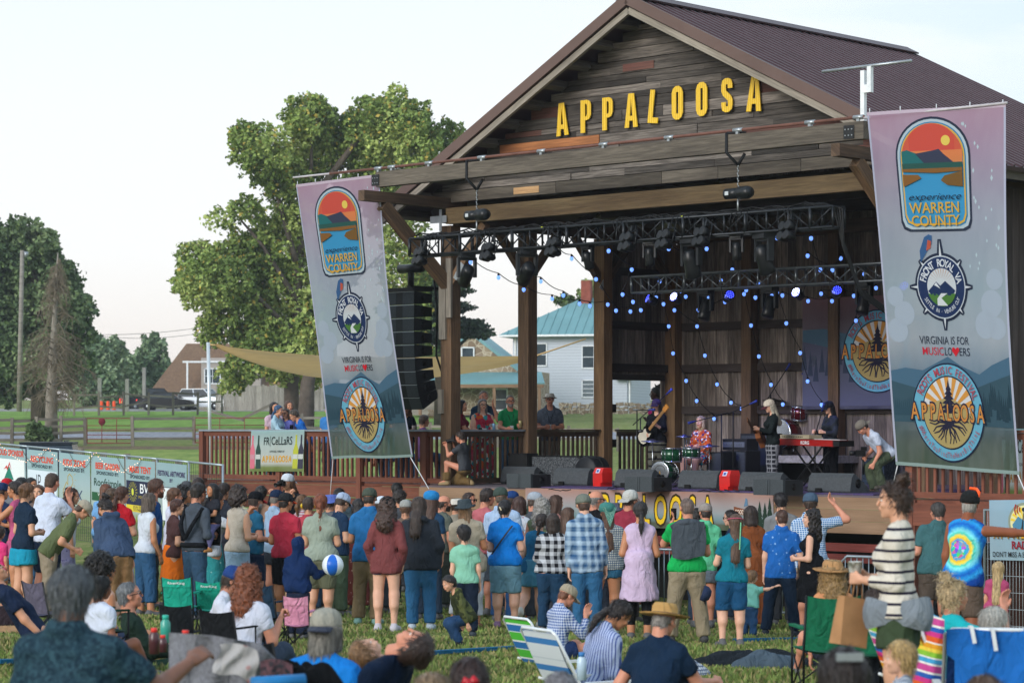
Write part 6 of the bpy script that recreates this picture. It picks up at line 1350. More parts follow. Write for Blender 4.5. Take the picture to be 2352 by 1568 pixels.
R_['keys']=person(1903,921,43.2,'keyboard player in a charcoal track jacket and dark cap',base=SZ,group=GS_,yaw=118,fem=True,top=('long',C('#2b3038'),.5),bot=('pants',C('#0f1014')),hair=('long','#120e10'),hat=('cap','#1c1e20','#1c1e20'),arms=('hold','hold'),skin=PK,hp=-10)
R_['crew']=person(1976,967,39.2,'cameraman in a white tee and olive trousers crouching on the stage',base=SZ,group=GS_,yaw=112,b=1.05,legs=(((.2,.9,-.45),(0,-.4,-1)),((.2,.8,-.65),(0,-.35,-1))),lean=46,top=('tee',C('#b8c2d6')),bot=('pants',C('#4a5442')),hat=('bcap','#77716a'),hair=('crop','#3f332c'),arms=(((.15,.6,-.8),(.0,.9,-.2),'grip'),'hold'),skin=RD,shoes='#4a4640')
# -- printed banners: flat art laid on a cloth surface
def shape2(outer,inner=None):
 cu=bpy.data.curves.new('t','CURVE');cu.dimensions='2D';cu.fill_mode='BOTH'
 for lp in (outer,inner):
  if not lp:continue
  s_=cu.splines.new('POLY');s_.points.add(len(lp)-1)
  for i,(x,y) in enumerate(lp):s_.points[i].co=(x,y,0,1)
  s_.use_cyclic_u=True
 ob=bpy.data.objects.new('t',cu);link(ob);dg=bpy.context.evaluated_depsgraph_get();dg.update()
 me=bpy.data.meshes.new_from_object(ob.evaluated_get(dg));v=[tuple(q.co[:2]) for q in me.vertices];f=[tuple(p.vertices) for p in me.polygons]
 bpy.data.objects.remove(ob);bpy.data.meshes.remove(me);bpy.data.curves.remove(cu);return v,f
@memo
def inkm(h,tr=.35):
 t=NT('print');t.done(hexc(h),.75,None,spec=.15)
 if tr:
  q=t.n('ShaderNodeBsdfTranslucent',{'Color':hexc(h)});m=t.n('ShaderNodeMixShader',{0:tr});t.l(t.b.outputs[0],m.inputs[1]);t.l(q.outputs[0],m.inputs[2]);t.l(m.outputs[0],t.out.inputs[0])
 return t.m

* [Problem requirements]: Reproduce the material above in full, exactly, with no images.

* [Solution for this task]:
Write part 6 of the bpy script that recreates this picture. It picks up at line 1350. More parts follow. Write for Blender 4.5. Take the picture to be 2352 by 1568 pixels.
R_['keys']=person(1903,921,43.2,'keyboard player in a charcoal track jacket and dark cap',base=SZ,group=GS_,yaw=118,fem=True,top=('long',C('#2b3038'),.5),bot=('pants',C('#0f1014')),hair=('long','#120e10'),hat=('cap','#1c1e20','#1c1e20'),arms=('hold','hold'),skin=PK,hp=-10)
R_['crew']=person(1976,967,39.2,'cameraman in a white tee and olive trousers crouching on the stage',base=SZ,group=GS_,yaw=112,b=1.05,legs=(((.2,.9,-.45),(0,-.4,-1)),((.2,.8,-.65),(0,-.35,-1))),lean=46,top=('tee',C('#b8c2d6')),bot=('pants',C('#4a5442')),hat=('bcap','#77716a'),hair=('crop','#3f332c'),arms=(((.15,.6,-.8),(.0,.9,-.2),'grip'),'hold'),skin=RD,shoes='#4a4640')
# -- printed banners: flat art laid on a cloth surface
def shape2(outer,inner=None):
 cu=bpy.data.curves.new('t','CURVE');cu.dimensions='2D';cu.fill_mode='BOTH'
 for lp in (outer,inner):
  if not lp:continue
  s_=cu.splines.new('POLY');s_.points.add(len(lp)-1)
  for i,(x,y) in enumerate(lp):s_.points[i].co=(x,y,0,1)
  s_.use_cyclic_u=True
 ob=bpy.data.objects.new('t',cu);link(ob);dg=bpy.context.evaluated_depsgraph_get();dg.update()
 me=bpy.data.meshes.new_from_object(ob.evaluated_get(dg));v=[tuple(q.co[:2]) for q in me.vertices];f=[tuple(p.vertices) for p in me.polygons]
 bpy.data.objects.remove(ob);bpy.data.meshes.remove(me);bpy.data.curves.remove(cu);return v,f
@memo
def inkm(h,tr=.35):
 t=NT('print');t.done(hexc(h),.75,None,spec=.15)
 if tr:
  q=t.n('ShaderNodeBsdfTranslucent',{'Color':hexc(h)});m=t.n('ShaderNodeMixShader',{0:tr});t.l(t.b.outputs[0],m.inputs[1]);t.l(q.outputs[0],m.inputs[2]);t.l(m.outputs[0],t.out.inputs[0])
 return t.m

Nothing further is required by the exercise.